Instructions to follow:
Among the entries below, find the line with "Write part 4", then quote it and each following line up to and including the line with "railing('inner handrail of", and nothing else.

Task inputs start

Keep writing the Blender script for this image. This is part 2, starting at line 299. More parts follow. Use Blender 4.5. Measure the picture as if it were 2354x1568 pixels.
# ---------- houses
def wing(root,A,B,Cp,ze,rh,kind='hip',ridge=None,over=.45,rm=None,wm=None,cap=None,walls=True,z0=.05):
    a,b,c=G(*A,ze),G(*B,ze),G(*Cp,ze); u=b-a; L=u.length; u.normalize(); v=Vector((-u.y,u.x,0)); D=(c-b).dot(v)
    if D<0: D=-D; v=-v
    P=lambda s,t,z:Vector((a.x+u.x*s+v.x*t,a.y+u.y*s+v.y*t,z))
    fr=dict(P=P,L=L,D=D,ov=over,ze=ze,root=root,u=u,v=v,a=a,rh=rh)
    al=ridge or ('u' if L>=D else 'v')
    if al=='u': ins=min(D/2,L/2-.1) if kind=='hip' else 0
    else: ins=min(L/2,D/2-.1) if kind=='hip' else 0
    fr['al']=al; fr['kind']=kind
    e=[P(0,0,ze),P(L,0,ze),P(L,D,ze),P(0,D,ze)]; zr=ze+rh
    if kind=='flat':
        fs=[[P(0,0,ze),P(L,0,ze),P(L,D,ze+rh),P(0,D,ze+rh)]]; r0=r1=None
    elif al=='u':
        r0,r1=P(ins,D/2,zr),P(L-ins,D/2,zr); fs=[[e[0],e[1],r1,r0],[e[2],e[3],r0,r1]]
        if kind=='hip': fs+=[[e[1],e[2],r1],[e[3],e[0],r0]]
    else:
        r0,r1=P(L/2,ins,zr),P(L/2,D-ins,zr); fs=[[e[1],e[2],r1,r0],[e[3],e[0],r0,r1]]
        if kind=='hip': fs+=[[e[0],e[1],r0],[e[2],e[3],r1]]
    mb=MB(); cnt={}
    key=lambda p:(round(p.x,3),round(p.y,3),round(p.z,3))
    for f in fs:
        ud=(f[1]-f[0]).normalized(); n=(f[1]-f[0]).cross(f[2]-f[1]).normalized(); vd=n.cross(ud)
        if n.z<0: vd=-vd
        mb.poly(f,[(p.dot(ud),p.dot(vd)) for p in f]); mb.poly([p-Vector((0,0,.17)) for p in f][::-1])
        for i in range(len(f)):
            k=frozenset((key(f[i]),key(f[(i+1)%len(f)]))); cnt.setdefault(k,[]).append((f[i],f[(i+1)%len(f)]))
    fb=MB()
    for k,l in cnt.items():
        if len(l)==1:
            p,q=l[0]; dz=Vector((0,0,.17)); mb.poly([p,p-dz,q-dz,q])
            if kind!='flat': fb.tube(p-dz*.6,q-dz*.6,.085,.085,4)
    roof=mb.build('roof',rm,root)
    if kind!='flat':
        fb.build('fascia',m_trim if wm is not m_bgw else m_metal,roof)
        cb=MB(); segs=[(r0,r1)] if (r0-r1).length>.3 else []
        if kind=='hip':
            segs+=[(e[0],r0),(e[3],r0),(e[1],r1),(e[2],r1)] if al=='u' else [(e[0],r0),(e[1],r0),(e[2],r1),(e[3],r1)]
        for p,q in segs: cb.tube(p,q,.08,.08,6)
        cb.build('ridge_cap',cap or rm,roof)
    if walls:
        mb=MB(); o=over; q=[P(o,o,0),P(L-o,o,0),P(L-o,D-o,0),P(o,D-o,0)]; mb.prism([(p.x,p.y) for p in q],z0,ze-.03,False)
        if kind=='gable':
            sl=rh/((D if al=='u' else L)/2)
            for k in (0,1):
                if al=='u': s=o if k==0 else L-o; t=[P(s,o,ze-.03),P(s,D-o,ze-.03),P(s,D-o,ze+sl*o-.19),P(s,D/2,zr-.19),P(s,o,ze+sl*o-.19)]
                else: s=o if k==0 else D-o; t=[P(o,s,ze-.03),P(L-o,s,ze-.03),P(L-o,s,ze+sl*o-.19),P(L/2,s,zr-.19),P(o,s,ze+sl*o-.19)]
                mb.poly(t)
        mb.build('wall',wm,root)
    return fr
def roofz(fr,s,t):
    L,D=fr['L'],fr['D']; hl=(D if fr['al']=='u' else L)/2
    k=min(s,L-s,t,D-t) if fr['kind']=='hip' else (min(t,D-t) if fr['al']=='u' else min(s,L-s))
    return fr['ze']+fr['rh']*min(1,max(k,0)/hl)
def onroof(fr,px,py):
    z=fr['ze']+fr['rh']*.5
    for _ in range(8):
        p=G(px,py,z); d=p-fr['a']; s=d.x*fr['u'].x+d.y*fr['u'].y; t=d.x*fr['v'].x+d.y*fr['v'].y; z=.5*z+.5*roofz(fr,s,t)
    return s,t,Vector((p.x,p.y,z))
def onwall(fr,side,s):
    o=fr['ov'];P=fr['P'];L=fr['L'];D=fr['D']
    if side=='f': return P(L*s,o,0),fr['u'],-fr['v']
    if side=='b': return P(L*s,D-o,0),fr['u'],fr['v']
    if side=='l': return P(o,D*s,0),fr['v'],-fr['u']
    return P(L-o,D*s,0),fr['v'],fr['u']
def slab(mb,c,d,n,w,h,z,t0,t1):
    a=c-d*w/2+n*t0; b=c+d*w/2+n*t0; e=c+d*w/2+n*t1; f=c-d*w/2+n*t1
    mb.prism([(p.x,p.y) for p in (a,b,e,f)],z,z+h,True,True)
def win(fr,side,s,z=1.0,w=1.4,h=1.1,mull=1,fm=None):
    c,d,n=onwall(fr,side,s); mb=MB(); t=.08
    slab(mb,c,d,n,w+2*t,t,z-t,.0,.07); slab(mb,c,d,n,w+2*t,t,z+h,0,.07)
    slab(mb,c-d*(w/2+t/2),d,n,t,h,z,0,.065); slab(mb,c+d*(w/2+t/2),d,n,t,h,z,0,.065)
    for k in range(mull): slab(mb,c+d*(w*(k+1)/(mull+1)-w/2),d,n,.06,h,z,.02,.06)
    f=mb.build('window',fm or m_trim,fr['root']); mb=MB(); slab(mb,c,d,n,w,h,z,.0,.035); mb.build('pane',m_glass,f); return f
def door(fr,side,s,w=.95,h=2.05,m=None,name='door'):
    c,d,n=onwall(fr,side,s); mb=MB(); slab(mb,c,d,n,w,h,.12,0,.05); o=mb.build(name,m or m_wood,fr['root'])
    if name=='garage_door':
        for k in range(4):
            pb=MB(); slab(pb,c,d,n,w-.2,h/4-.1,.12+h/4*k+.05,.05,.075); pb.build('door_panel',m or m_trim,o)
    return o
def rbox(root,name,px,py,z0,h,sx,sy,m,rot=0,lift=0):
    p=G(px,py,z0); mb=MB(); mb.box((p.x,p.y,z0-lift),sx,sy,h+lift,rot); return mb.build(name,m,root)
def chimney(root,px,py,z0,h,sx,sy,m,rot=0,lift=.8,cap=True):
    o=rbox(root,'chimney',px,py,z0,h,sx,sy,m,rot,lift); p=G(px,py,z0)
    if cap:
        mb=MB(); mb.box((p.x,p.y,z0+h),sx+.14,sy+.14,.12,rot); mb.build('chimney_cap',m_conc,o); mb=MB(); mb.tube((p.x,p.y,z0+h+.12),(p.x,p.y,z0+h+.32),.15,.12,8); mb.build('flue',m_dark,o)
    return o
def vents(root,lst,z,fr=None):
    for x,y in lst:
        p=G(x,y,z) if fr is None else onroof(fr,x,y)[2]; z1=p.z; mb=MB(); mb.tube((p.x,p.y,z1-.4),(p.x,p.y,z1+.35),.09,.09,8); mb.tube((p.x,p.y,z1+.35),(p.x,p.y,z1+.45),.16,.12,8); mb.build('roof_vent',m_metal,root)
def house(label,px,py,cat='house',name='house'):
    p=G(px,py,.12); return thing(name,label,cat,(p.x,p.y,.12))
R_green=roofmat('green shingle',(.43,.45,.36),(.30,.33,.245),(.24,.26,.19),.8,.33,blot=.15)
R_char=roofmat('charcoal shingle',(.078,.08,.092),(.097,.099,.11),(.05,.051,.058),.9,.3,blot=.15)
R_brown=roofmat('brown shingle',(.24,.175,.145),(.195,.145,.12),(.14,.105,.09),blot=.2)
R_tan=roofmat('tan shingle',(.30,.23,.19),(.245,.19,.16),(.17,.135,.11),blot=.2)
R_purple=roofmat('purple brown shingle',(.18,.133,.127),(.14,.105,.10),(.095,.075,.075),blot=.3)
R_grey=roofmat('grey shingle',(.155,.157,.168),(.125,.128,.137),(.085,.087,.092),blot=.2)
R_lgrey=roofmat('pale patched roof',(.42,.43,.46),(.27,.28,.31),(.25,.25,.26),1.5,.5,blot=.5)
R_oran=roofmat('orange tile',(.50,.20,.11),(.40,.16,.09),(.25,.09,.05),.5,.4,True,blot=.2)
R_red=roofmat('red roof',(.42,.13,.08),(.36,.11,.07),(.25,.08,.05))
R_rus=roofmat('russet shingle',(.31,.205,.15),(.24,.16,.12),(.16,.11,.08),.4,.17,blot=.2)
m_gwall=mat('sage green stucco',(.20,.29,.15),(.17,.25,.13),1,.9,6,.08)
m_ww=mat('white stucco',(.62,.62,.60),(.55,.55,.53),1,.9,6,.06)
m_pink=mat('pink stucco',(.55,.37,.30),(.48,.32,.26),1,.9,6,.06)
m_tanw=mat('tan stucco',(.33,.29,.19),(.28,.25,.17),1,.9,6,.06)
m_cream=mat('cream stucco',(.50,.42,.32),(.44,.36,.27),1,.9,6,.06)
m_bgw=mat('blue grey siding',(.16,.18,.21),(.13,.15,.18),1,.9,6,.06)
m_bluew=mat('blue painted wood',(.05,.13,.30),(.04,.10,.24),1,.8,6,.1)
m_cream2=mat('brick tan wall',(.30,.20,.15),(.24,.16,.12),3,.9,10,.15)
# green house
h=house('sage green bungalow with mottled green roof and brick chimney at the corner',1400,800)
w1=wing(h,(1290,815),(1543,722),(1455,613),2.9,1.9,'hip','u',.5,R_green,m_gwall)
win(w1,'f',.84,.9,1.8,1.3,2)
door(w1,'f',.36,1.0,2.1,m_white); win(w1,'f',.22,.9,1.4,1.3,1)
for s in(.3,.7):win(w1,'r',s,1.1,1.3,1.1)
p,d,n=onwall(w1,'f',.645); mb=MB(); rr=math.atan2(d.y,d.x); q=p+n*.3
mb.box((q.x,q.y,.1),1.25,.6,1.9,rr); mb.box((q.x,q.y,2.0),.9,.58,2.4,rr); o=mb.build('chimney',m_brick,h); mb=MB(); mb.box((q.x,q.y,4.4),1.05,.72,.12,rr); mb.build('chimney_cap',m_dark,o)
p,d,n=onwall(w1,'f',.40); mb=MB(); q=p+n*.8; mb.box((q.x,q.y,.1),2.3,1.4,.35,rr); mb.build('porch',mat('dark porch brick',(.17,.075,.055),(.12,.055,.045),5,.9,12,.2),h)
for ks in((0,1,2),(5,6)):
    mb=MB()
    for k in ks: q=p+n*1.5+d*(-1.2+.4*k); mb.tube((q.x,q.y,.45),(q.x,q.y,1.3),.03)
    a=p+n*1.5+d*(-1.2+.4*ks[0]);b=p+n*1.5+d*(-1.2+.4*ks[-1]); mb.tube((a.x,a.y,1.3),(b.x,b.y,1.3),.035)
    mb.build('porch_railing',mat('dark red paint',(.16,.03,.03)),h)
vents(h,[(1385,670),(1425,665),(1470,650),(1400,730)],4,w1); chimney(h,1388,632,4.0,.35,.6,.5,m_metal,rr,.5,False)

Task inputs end
Task inputs start

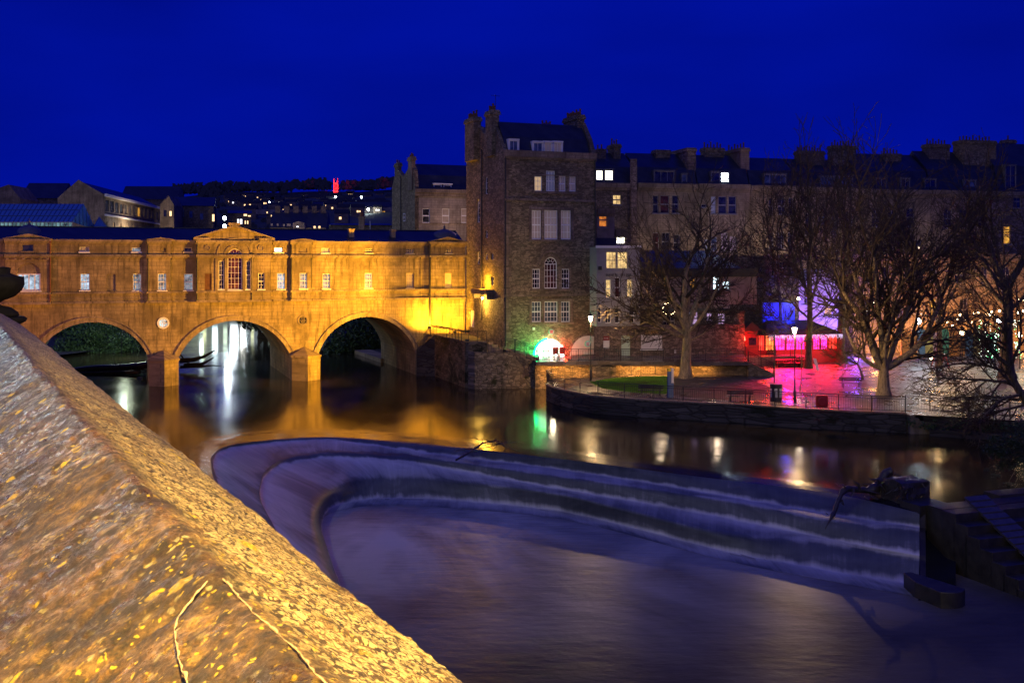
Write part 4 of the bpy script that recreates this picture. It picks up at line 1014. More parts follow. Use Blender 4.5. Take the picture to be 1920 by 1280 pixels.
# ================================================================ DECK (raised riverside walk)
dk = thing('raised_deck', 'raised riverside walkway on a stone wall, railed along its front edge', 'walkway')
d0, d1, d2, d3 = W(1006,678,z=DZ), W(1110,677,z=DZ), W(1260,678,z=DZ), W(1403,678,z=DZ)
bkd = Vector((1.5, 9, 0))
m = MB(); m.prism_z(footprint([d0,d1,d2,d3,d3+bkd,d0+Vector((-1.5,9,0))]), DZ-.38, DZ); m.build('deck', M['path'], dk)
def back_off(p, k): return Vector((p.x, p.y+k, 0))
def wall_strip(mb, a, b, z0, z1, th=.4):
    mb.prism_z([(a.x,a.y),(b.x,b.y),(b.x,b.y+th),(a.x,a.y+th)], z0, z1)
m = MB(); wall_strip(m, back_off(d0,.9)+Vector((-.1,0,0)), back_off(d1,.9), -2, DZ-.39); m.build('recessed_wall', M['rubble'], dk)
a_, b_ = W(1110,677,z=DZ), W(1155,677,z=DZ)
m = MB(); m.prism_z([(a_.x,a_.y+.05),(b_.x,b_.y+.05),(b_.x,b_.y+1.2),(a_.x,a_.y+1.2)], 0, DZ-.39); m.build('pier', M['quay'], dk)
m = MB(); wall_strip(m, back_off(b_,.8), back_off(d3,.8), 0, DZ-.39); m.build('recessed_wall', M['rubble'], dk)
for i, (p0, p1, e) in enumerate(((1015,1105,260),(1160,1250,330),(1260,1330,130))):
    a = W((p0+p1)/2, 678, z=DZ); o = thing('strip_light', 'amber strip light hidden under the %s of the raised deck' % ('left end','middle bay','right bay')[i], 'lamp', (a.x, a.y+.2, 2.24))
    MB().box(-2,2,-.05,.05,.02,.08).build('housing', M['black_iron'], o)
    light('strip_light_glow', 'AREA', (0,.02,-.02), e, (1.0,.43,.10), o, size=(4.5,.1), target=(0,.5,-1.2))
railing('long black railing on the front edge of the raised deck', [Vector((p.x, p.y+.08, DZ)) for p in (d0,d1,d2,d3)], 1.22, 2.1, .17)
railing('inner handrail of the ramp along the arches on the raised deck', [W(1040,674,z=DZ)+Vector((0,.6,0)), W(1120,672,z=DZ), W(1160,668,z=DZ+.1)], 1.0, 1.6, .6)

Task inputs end

Output below:
Write part 4 of the bpy script that recreates this picture. It picks up at line 1014. More parts follow. Use Blender 4.5. Take the picture to be 1920 by 1280 pixels.
# ================================================================ DECK (raised riverside walk)
dk = thing('raised_deck', 'raised riverside walkway on a stone wall, railed along its front edge', 'walkway')
d0, d1, d2, d3 = W(1006,678,z=DZ), W(1110,677,z=DZ), W(1260,678,z=DZ), W(1403,678,z=DZ)
bkd = Vector((1.5, 9, 0))
m = MB(); m.prism_z(footprint([d0,d1,d2,d3,d3+bkd,d0+Vector((-1.5,9,0))]), DZ-.38, DZ); m.build('deck', M['path'], dk)
def back_off(p, k): return Vector((p.x, p.y+k, 0))
def wall_strip(mb, a, b, z0, z1, th=.4):
    mb.prism_z([(a.x,a.y),(b.x,b.y),(b.x,b.y+th),(a.x,a.y+th)], z0, z1)
m = MB(); wall_strip(m, back_off(d0,.9)+Vector((-.1,0,0)), back_off(d1,.9), -2, DZ-.39); m.build('recessed_wall', M['rubble'], dk)
a_, b_ = W(1110,677,z=DZ), W(1155,677,z=DZ)
m = MB(); m.prism_z([(a_.x,a_.y+.05),(b_.x,b_.y+.05),(b_.x,b_.y+1.2),(a_.x,a_.y+1.2)], 0, DZ-.39); m.build('pier', M['quay'], dk)
m = MB(); wall_strip(m, back_off(b_,.8), back_off(d3,.8), 0, DZ-.39); m.build('recessed_wall', M['rubble'], dk)
for i, (p0, p1, e) in enumerate(((1015,1105,260),(1160,1250,330),(1260,1330,130))):
    a = W((p0+p1)/2, 678, z=DZ); o = thing('strip_light', 'amber strip light hidden under the %s of the raised deck' % ('left end','middle bay','right bay')[i], 'lamp', (a.x, a.y+.2, 2.24))
    MB().box(-2,2,-.05,.05,.02,.08).build('housing', M['black_iron'], o)
    light('strip_light_glow', 'AREA', (0,.02,-.02), e, (1.0,.43,.10), o, size=(4.5,.1), target=(0,.5,-1.2))
railing('long black railing on the front edge of the raised deck', [Vector((p.x, p.y+.08, DZ)) for p in (d0,d1,d2,d3)], 1.22, 2.1, .17)
railing('inner handrail of the ramp along the arches on the raised deck', [W(1040,674,z=DZ)+Vector((0,.6,0)), W(1120,672,z=DZ), W(1160,668,z=DZ+.1)], 1.0, 1.6, .6)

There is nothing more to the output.